SOURCE EXCERPT:
********
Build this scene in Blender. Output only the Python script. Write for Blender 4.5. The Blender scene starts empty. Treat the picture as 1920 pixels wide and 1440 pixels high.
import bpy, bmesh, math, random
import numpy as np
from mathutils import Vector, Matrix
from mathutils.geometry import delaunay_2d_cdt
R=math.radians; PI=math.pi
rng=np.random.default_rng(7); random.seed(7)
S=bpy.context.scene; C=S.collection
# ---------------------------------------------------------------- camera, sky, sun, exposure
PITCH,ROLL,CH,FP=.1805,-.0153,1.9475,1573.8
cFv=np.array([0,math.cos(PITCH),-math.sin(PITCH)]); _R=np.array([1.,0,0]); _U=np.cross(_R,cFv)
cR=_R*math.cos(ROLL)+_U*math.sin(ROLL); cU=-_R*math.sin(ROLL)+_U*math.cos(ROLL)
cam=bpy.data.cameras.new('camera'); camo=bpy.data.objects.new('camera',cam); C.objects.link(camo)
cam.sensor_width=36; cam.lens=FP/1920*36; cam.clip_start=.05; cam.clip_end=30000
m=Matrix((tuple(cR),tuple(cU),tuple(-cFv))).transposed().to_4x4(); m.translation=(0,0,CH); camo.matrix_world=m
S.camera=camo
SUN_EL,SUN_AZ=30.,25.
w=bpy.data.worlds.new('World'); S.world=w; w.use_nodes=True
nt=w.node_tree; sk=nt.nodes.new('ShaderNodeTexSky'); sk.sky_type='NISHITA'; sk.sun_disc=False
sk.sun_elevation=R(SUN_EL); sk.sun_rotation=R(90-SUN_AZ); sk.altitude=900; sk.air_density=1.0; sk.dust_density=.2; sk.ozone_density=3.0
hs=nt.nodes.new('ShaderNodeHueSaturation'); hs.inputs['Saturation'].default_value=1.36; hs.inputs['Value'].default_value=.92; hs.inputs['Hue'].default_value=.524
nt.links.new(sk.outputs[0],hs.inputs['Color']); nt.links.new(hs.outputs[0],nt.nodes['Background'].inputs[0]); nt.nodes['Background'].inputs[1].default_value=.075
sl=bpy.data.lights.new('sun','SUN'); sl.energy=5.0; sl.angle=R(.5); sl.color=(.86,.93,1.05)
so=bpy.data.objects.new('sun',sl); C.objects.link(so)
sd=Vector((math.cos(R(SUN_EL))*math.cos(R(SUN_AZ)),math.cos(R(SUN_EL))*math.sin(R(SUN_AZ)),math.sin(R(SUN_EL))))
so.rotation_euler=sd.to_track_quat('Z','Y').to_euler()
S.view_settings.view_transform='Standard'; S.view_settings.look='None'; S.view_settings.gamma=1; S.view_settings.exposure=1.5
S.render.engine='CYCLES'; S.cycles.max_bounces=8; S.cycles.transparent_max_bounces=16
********
EXERCISE OBJECTIVE: Working from the material above, retype it in its entirety without change.

RESULT FOR THIS TASK:
Build this scene in Blender. Output only the Python script. Write for Blender 4.5. The Blender scene starts empty. Treat the picture as 1920 pixels wide and 1440 pixels high.
import bpy, bmesh, math, random
import numpy as np
from mathutils import Vector, Matrix
from mathutils.geometry import delaunay_2d_cdt
R=math.radians; PI=math.pi
rng=np.random.default_rng(7); random.seed(7)
S=bpy.context.scene; C=S.collection
# ---------------------------------------------------------------- camera, sky, sun, exposure
PITCH,ROLL,CH,FP=.1805,-.0153,1.9475,1573.8
cFv=np.array([0,math.cos(PITCH),-math.sin(PITCH)]); _R=np.array([1.,0,0]); _U=np.cross(_R,cFv)
cR=_R*math.cos(ROLL)+_U*math.sin(ROLL); cU=-_R*math.sin(ROLL)+_U*math.cos(ROLL)
cam=bpy.data.cameras.new('camera'); camo=bpy.data.objects.new('camera',cam); C.objects.link(camo)
cam.sensor_width=36; cam.lens=FP/1920*36; cam.clip_start=.05; cam.clip_end=30000
m=Matrix((tuple(cR),tuple(cU),tuple(-cFv))).transposed().to_4x4(); m.translation=(0,0,CH); camo.matrix_world=m
S.camera=camo
SUN_EL,SUN_AZ=30.,25.
w=bpy.data.worlds.new('World'); S.world=w; w.use_nodes=True
nt=w.node_tree; sk=nt.nodes.new('ShaderNodeTexSky'); sk.sky_type='NISHITA'; sk.sun_disc=False
sk.sun_elevation=R(SUN_EL); sk.sun_rotation=R(90-SUN_AZ); sk.altitude=900; sk.air_density=1.0; sk.dust_density=.2; sk.ozone_density=3.0
hs=nt.nodes.new('ShaderNodeHueSaturation'); hs.inputs['Saturation'].default_value=1.36; hs.inputs['Value'].default_value=.92; hs.inputs['Hue'].default_value=.524
nt.links.new(sk.outputs[0],hs.inputs['Color']); nt.links.new(hs.outputs[0],nt.nodes['Background'].inputs[0]); nt.nodes['Background'].inputs[1].default_value=.075
sl=bpy.data.lights.new('sun','SUN'); sl.energy=5.0; sl.angle=R(.5); sl.color=(.86,.93,1.05)
so=bpy.data.objects.new('sun',sl); C.objects.link(so)
sd=Vector((math.cos(R(SUN_EL))*math.cos(R(SUN_AZ)),math.cos(R(SUN_EL))*math.sin(R(SUN_AZ)),math.sin(R(SUN_EL))))
so.rotation_euler=sd.to_track_quat('Z','Y').to_euler()
S.view_settings.view_transform='Standard'; S.view_settings.look='None'; S.view_settings.gamma=1; S.view_settings.exposure=1.5
S.render.engine='CYCLES'; S.cycles.max_bounces=8; S.cycles.transparent_max_bounces=16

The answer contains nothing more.